COS 8-5 - Peer Review as a strategy to advance STEM students’ knowledge-building, writing, and interpersonal skills

Monday, August 12, 2019: 2:50 PM
L006, Kentucky International Convention Center
Aurora MacRae-Crerar and Valerie Ross, Center for Programs in Contemporary Writing, University of Pennsylvania, Philadelphia, PA
Background/Question/Methods

Peer review has had a significant influence on science since it originated over two centuries ago. Now an essential component of the scientific process, from publishing to funding and earning promotions, peer review is, broadly understood, a negotiation between the author and reviewer in which the words used both to describe the data, and the words used to review the manuscript, may rival in influence and importance the data themselves. While scientists have always recognized the need for good writing, more needs to be done to train future generations in how to wield words. Despite the centrality of peer review, few STEM students, undergraduate or graduate, are explicitly taught how to write meaningful peer reviews or how to interpret and act upon the reviews they receive. Working closely with STEM faculty to create writing assignments and peer review criteria, we initiated STEM undergraduates in how to write to an audience of peers, and how to evaluate their peers’ contributions to their knowledge/discourse community. We investigated whether STEM students’ knowledge, writing and interpersonal skills would improve through the use of peer-reviewed assignments. We also asked if digital tools could facilitate this process of learning and professionalization.

Results/Conclusions

The findings from our NSF-funded study shed light on how to improve the writing of undergraduate STEM students by teaching them how to effectively peer review their colleagues’ work. We found strong evidence that peer review does improve student writing in STEM and that digital tools, like peer review software, further this goal. Working with Penn faculty and 394 undergraduates in 17 STEM-based courses we examined 1,394 documents and peer reviews. A central takeaway from our study, which was a cross-institutional partnership with writing and STEM faculty at MIT, Dartmouth, USF, and NCSU, is that the process of designing, introducing, and assessing peer review itself was where much of the learning took place for students as well as faculty.

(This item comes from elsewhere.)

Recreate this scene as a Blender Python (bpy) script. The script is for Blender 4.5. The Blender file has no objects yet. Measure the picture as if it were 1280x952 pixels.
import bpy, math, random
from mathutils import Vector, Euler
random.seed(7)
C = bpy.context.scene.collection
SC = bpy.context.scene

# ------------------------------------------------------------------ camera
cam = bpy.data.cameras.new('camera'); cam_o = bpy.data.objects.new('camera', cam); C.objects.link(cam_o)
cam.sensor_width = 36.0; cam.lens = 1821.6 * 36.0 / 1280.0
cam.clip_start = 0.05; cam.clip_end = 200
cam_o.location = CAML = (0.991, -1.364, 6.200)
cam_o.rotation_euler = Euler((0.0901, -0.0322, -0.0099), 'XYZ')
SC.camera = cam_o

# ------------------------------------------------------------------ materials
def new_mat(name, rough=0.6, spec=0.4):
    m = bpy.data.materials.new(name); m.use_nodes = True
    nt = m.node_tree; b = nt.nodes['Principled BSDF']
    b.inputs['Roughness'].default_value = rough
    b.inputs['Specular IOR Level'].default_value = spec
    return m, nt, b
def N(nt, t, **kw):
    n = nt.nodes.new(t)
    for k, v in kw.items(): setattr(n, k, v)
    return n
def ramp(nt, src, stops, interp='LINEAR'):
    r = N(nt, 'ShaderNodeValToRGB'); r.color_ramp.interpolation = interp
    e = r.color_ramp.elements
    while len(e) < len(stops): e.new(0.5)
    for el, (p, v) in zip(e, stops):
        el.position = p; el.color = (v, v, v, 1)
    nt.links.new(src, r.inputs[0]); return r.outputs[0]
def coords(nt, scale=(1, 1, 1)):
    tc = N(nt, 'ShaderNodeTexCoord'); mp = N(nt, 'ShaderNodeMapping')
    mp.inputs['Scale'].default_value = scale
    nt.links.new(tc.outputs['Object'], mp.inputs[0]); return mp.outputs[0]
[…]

Of particular interest has been the development of STEM-based writing assessment criteria, based on extensive interviews and reviews of student and professional writing with Penn STEM faculty, as well as ongoing research on our assessment practices using the criteria developed through the study and applied not only to STEM classes but also to our first year writing seminars (n=2600 students per year), in which we analyze the criteria’s construct validity as well as inter-rater reliability of instructor and peer assessment.